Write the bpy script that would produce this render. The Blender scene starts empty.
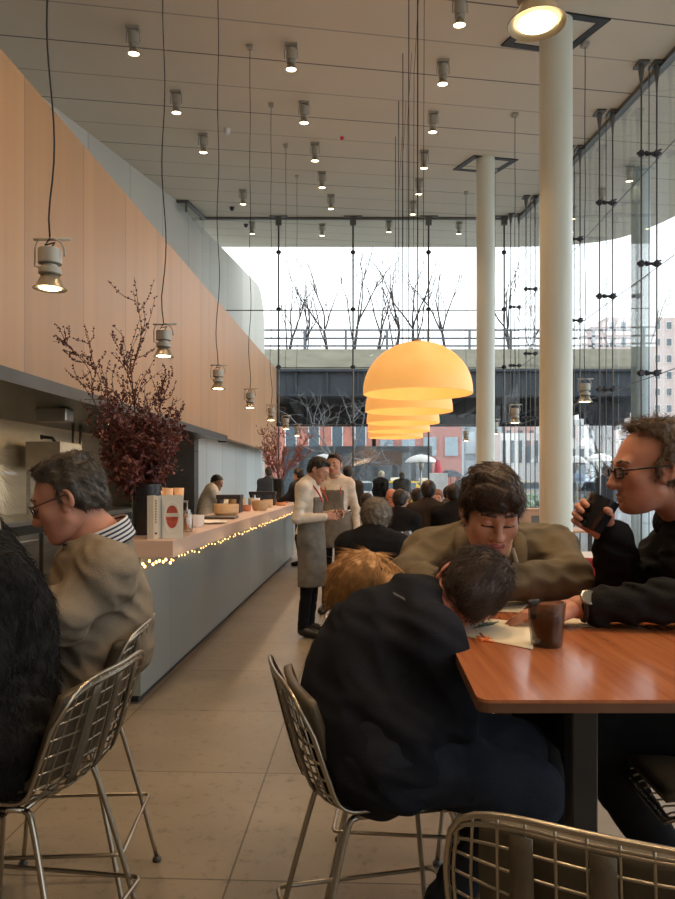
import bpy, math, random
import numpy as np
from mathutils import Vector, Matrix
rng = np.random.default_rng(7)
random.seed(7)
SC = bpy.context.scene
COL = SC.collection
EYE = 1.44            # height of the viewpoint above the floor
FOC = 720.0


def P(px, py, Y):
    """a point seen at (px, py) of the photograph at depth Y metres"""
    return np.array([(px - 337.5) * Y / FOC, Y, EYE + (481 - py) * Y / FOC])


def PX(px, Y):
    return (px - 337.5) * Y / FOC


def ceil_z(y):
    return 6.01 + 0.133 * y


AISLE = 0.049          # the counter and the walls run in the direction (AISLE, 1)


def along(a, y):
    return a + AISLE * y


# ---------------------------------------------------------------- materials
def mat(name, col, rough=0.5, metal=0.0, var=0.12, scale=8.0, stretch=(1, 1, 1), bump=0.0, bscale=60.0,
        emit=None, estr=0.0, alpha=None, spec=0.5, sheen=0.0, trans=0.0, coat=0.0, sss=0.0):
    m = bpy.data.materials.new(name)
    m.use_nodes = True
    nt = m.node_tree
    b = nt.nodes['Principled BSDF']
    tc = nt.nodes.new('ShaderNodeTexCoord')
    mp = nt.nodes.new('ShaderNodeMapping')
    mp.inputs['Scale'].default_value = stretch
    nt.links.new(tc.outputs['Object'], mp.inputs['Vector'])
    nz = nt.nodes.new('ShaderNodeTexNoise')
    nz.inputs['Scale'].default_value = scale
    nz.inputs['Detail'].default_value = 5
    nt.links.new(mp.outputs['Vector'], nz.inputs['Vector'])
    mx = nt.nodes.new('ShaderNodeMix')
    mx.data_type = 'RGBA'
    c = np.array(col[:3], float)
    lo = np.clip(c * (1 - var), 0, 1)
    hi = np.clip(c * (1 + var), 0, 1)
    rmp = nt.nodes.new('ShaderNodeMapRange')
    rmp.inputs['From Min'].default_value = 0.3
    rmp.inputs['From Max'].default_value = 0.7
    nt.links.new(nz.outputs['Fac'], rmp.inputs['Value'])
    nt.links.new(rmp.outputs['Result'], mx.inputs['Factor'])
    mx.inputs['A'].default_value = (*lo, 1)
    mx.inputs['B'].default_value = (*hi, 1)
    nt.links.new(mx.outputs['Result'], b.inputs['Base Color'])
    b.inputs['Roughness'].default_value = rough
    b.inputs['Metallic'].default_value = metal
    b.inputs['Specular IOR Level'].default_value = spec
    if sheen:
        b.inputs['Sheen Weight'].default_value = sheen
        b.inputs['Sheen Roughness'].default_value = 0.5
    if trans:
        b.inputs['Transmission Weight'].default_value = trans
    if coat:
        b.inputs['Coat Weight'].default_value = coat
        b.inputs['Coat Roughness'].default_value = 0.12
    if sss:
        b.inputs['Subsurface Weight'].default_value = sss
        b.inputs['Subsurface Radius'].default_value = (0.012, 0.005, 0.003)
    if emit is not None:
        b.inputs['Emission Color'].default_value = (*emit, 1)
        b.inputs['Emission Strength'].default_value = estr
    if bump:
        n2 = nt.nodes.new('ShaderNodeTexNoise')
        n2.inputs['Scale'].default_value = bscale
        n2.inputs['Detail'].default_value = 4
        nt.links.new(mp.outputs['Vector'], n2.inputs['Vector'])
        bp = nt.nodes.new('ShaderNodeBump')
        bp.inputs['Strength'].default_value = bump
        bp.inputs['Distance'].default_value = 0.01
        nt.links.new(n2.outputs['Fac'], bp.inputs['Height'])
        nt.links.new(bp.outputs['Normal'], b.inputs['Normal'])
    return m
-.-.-
→ Description of the task: Leave out the pictures and repeat the lines from the start of the material through the line with "return a + AISLE * y", inclusive.

→ Worked answer:
Write the bpy script that would produce this render. The Blender scene starts empty.
import bpy, math, random
import numpy as np
from mathutils import Vector, Matrix
rng = np.random.default_rng(7)
random.seed(7)
SC = bpy.context.scene
COL = SC.collection
EYE = 1.44            # height of the viewpoint above the floor
FOC = 720.0


def P(px, py, Y):
    """a point seen at (px, py) of the photograph at depth Y metres"""
    return np.array([(px - 337.5) * Y / FOC, Y, EYE + (481 - py) * Y / FOC])


def PX(px, Y):
    return (px - 337.5) * Y / FOC


def ceil_z(y):
    return 6.01 + 0.133 * y


AISLE = 0.049          # the counter and the walls run in the direction (AISLE, 1)


def along(a, y):
    return a + AISLE * y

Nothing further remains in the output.